Engineering is among the more legitimate fields of study in higher education. It isn't so open to interpretation and opinion, and there are occupations which require that knowledge.

I was working on completing an AA transfer degree while I pondered what field of study to major in, but lost interest while also advancing my IT career.

I'd have teachers that would skip sections of a sociology course because it didn't align with their agenda to teach that people with fewer economic means are only in that position due to oppression, and that other factors such as competence, or cultural values, has nothing to do with it.

It's one thing to be entitled to a myopic view of something, but entirely different if I'm paying to "be educated", but instead am paying to be indoctrinated. They need to be paying me if they want me to sit through propaganda.
I went from an assembly line monkey, to department (retail food packaging) manager, but they didn't give me the manager's pay.

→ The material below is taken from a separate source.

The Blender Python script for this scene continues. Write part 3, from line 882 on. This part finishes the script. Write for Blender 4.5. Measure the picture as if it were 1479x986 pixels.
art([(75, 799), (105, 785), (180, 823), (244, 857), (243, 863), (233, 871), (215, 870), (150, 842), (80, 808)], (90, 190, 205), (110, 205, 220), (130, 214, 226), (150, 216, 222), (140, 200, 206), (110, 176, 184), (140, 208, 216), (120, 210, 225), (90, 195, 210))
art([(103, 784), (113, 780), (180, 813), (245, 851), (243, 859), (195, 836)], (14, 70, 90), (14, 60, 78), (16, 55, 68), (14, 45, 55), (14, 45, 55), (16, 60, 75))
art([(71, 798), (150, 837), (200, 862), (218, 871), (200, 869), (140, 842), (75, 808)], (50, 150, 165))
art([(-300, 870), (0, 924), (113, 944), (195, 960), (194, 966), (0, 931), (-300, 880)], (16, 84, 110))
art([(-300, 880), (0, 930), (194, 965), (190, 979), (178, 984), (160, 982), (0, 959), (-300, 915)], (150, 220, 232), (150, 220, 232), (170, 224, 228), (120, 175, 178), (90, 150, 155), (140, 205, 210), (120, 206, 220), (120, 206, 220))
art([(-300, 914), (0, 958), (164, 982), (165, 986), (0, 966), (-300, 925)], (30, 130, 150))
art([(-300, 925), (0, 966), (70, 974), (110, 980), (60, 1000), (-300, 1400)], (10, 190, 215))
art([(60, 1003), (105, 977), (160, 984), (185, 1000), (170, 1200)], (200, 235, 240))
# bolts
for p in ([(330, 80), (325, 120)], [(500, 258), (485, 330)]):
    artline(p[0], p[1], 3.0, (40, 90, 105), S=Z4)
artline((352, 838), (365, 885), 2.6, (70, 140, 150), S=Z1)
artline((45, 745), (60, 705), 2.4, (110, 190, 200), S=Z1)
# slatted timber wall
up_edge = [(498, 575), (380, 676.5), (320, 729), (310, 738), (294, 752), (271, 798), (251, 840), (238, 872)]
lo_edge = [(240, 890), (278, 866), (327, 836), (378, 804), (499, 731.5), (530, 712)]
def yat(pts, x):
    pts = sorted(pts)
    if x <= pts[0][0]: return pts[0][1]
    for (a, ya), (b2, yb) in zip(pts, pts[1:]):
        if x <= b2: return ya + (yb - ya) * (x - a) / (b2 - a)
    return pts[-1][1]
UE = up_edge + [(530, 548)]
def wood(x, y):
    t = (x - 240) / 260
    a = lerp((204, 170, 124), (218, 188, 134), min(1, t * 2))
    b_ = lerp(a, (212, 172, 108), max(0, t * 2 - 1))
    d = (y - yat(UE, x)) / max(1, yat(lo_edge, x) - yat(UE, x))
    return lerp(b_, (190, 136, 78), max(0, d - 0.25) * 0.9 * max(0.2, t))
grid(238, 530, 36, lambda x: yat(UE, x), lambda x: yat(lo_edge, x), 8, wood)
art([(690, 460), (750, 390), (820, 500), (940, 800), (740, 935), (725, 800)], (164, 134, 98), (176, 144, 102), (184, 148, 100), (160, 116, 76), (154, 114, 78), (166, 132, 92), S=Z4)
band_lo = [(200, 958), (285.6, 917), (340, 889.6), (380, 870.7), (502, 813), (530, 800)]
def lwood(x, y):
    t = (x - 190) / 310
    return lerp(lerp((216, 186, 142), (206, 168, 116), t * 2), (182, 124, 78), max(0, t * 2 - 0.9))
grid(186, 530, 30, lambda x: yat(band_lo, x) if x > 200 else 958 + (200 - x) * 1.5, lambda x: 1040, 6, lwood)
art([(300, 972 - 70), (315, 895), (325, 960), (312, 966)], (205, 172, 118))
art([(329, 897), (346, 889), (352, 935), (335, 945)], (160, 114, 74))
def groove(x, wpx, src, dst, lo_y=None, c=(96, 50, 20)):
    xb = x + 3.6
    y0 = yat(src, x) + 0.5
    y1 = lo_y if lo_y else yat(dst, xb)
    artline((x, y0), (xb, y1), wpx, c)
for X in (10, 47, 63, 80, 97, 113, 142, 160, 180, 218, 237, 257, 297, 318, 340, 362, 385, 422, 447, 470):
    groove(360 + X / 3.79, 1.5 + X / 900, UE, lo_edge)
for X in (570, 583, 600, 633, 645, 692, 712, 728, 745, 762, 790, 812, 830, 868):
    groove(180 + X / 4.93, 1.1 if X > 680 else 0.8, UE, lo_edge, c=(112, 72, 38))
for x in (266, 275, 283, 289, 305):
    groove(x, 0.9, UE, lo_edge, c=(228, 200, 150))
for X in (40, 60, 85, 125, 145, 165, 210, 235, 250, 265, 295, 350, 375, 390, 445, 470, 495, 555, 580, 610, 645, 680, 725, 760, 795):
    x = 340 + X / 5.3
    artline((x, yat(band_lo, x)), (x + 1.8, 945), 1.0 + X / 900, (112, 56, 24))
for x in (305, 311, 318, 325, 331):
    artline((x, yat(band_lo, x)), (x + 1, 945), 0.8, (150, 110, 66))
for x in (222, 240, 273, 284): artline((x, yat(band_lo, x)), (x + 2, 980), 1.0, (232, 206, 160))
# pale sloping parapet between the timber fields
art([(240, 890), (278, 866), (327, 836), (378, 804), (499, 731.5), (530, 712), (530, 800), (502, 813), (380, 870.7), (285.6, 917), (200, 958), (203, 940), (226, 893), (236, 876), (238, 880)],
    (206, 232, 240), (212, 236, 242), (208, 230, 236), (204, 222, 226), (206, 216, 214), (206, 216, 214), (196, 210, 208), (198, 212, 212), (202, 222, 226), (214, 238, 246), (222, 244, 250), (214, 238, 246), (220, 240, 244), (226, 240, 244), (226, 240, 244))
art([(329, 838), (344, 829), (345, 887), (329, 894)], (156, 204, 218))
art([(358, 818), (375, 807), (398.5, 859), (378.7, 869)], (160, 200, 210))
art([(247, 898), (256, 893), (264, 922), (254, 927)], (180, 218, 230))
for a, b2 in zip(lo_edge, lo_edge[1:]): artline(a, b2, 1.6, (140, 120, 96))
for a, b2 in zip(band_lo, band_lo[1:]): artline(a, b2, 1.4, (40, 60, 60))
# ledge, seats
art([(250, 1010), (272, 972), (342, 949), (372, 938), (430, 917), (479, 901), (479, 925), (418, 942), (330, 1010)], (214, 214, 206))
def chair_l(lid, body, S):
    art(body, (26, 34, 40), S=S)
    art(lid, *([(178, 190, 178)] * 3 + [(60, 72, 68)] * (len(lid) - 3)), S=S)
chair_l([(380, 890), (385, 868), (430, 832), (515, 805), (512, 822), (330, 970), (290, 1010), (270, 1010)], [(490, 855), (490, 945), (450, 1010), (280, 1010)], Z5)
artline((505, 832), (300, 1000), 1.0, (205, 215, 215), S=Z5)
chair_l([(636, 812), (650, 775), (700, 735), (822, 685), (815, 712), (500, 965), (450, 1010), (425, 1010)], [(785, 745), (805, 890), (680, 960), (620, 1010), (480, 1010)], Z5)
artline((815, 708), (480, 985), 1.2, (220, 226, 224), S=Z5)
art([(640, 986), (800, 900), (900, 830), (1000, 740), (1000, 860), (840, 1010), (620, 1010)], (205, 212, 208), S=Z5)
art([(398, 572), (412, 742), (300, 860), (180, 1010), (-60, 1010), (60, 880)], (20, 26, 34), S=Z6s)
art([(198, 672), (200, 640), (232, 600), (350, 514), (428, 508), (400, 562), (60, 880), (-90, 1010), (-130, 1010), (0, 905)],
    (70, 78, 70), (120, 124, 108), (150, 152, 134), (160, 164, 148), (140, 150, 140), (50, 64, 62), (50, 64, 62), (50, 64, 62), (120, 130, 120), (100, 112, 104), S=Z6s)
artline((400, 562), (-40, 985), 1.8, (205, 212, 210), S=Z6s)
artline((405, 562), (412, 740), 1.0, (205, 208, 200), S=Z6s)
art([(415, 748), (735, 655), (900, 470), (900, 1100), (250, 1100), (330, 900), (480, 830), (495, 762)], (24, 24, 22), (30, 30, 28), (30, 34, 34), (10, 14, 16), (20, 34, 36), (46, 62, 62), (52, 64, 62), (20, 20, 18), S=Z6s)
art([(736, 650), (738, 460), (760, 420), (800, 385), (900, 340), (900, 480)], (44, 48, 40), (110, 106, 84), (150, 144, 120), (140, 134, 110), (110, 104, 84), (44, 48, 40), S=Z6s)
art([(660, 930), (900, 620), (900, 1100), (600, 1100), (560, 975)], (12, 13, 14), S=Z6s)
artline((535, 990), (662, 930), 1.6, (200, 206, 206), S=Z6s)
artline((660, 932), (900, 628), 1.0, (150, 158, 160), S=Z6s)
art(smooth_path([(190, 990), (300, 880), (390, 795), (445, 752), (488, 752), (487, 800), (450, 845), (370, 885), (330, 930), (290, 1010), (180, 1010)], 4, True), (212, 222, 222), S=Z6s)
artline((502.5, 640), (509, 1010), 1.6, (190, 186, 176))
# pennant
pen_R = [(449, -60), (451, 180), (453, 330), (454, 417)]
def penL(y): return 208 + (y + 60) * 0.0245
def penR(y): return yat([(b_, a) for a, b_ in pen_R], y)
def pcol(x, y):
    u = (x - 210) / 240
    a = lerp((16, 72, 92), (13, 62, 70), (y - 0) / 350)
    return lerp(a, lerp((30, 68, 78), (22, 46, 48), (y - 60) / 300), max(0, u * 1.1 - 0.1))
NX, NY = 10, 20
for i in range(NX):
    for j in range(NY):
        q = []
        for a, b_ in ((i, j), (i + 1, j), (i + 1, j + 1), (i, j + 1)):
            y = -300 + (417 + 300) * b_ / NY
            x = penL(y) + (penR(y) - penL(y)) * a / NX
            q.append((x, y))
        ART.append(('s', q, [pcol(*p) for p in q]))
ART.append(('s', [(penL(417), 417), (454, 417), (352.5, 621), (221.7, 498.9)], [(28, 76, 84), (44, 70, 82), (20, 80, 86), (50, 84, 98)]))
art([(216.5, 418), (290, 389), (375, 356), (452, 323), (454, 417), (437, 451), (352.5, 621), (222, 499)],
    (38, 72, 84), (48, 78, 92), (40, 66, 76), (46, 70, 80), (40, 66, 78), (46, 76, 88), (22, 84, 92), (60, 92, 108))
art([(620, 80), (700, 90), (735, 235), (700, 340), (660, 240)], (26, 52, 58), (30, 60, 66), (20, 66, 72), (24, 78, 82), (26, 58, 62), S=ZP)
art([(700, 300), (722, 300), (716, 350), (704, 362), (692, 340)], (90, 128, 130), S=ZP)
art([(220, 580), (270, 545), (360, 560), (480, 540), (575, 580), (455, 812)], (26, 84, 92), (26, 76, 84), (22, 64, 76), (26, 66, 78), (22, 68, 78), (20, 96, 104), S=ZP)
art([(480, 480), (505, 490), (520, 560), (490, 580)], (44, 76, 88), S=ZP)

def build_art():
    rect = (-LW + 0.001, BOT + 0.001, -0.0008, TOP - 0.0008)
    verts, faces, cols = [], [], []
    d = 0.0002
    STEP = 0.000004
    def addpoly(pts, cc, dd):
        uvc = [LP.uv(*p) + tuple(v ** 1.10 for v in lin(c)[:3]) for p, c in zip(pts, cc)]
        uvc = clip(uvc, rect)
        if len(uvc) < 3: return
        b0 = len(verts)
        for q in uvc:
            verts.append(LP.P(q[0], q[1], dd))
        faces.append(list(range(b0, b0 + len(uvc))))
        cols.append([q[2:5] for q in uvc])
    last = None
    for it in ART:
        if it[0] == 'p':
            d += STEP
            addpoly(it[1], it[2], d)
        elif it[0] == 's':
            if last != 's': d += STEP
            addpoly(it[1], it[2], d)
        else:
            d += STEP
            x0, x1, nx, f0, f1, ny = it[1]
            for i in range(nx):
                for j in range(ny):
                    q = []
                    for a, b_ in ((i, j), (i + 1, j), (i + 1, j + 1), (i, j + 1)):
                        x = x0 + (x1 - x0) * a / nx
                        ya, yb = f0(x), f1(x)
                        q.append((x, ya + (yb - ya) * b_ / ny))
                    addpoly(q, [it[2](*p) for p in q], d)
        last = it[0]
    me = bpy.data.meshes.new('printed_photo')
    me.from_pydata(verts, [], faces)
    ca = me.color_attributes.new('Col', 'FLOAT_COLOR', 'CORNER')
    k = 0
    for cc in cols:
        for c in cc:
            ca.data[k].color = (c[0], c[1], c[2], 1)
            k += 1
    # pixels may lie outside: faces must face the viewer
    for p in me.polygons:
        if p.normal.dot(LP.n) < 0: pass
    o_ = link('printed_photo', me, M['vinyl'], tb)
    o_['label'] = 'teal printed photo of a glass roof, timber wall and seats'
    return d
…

So I went to a different factory, steel manufacturing, as a solo assembler putting rock pickers and tractor snow plows together. The QAR at that plant was impressed with my attention to detail, so I got pulled into his deparment as a QC tech. I ended up taking care of all the SDS, a lot of ISO stuff, most of our internal document control, some quality engineering, as well as covering in the fab shop, prep line, shipping, and effectively being the assembly manager.

Four years later that company got a new GM whose first big move was to cut raises and benefits to save money, so now (November) I moved on to a different factory, still in QC, but better money and benefits, but way less responsibility, and frankly I'm so overqualified that most days I'm bored and have nothing to do after the first hour or two, which is why I've started looking into engineering programs.

We'll see what comes of it, and where the future holds. On a side note: this new job is the reason I found ecomodder as I'm now commuting 40 miles on the highway instead of going a mile or 2 across the little podunckville I live in.